Exercise directions:
Quote verbatim the span of lines that begins the listing below and closes with the line containing "COL = sc.collection".
-- Start Supplied material --
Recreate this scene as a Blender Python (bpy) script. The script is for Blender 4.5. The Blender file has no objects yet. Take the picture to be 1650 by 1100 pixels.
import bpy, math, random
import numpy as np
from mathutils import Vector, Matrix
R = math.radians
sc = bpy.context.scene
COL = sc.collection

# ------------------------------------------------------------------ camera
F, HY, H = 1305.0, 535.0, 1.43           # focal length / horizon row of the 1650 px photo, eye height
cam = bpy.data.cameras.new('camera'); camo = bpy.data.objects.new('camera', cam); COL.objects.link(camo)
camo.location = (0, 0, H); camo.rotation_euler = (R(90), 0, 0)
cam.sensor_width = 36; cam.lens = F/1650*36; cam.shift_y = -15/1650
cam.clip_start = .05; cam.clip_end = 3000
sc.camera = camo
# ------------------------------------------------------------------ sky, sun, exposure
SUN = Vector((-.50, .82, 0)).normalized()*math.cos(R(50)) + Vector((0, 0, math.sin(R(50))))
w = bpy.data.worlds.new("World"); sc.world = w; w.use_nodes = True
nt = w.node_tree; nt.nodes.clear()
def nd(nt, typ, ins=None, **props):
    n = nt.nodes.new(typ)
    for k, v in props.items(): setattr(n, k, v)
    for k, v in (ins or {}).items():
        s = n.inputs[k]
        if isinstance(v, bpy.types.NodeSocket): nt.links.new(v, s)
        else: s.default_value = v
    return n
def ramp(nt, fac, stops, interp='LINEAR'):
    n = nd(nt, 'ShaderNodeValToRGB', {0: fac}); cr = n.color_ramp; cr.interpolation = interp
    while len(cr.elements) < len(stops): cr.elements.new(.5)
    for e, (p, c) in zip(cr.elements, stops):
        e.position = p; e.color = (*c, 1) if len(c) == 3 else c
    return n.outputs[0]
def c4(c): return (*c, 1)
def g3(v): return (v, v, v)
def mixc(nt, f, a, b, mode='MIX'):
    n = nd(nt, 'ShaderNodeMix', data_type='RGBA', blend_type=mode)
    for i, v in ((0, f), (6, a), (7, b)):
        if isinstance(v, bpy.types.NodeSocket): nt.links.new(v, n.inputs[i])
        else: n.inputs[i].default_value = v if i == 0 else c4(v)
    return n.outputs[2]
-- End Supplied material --
Result for this task:
Recreate this scene as a Blender Python (bpy) script. The script is for Blender 4.5. The Blender file has no objects yet. Take the picture to be 1650 by 1100 pixels.
import bpy, math, random
import numpy as np
from mathutils import Vector, Matrix
R = math.radians
sc = bpy.context.scene
COL = sc.collection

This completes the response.